Ante la sorprendente reedición, revisada, mejorada y quizá aumentada de la «monarquía absoluta, sexenal y hereditaria en línea transversal», he venido narrando la relación de Luis Echeverría con Daniel Cosío Villegas, autor de aquella definición inmortal. Aunque en un principio el historiador había manifestado cierta esperanza en el ánimo democrático del presidente, no tardó en hacer pública su decepción. Exasperado, el monarca ordenó (permitió, toleró, alentó) la publicación del libelo difamatorio Danny, el sobrino del tío Sam (1974). La respuesta del crítico fue publicar ese mismo año un breve libro que hizo historia: El estilo personal de gobernar.
Cosío compuso aquel cuaderno como solía hacerlo en sus gruesos volúmenes de historia. Trabajaba en su pequeño estudio de San Ángel. Integraba grandes ficheros temáticos. Escribía con pluma fuente. Su diligente secretaria (Esperanza González) pasaba en limpio el manuscrito.
Apreciaba la preocupación del presidente por la provincia, abandonada por treinta años. Le merecían igual respeto algunas instituciones recién fundadas y la reforma política de 1973, aunque no dejó de advertir que solo el tiempo, en el caso de las primeras, y el riesgo de una competencia real para el PRI, en la segunda, probarían el acierto de la obra.
El vasto material proveniente de los discursos presidenciales lo tenía perplejo: no parecía reclamar la mirada de un historiador sino de un psicólogo. O, más bien, de un psicoanalista. Y en efecto, llegó a consultar a alguno con la esperanza de hallar teorías que explicaran el «síndrome Echeverría».
La desaforada gestión de Echeverría había confirmado en Cosío una de sus más antiguas convicciones: el poder en México se explica mucho más atendiendo al perfil caracterológico de los responsables en ejercerlo que a condiciones estructurales más remotas. El poder en México era la biografía presidencial. En consecuencia, si el presidente padecía locuacidad, oscuridad, simpleza, ingenuidad, ignorancia, desorden, prisa, torpeza, cada uno de esos rasgos se traducía de inmediato a la arena política nacional. La psicología presidencial se volvía destino nacional.
Como el conocido cuento sobre el rey desnudo, el libro tuvo un efecto liberador. Eran desternillantes los pasajes sobre el presidente «predicador».
Sin duda la constante más sobresaliente es su extraordinaria locuacidad… De hecho, se tiene la impresión de que para Echeverría hablar es una necesidad fisiológica cuya satisfacción periódica resulta inaplazable… Está convencido de que dice cada vez cosas nuevas, en realidad verdaderas revelaciones.

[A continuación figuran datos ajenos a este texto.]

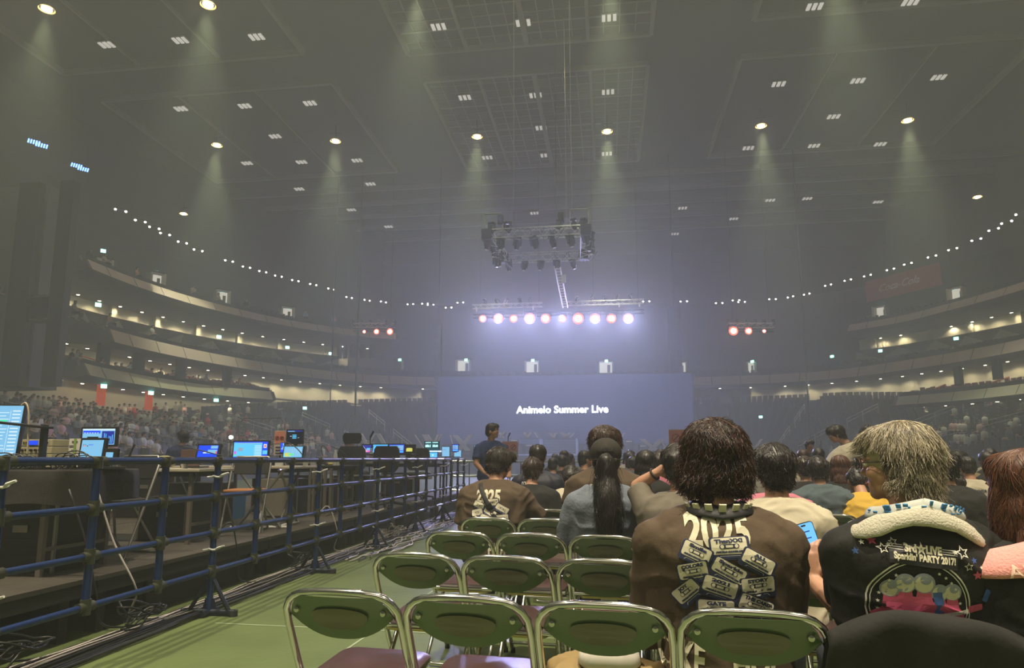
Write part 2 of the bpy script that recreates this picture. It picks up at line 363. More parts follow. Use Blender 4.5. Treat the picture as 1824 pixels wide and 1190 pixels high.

Gabriel Zaid interpretó la hilaridad que provocaba esa lectura como un acto liberador:
Que en el trajín de la vida diaria veamos y escuchemos la vida pública con la misma «doblez» con que vemos y escuchamos los anuncios comerciales, descontando de antemano su irrealidad, es un buen mecanismo de defensa para no volvernos locos, pero es un mecanismo esquizofrénico, que nos hace funcionar dividiéndonos, no integrándonos. La integridad saludable frente a muchas cosas que hacen o dicen nuestros políticos sería la carcajada, la indignación.
Pero el lector podía advertir la amenaza latente de aquella realidad. Si la libertad política del país dependía de la autenticidad con la que el presidente practicara la crítica, la autocrítica y el diálogo, el panorama -escribió don Daniel- era desolador:
Después de un examen de no pocos textos y actos de Echeverría tras un largo y reposado discurrir, con todo el dolor de mi alma he llegado a una conclusión negativa. Y no, mil veces no, porque considere yo al Presidente un hipócrita o un farsante, sino porque no está constituido física y mentalmente para el diálogo sino para el monólogo, no para conversar sino para predicar. Mi conclusión se basa en la desproporción de sus reacciones o las de sus allegados ante la crítica, y en la pobreza increíble de los argumentos con que la contestan.
El estilo personal de gobernar presagió veladamente el golpe al Excélsior de Julio Scherer. Cosío no vivió para verlo pero lo presintió. Así me lo hizo saber poco antes de morir. El sexenio que abrió el clima de libertades terminó censurando la libertad de expresión. El sexenio de la «apertura democrática» terminó cerrando las vías democráticas. Pero de ese golpe los periodistas y escritores independientes se repusieron para fundar nuevas publicaciones y defender la libertad. Así ocurrió entonces. Así ocurrirá siempre.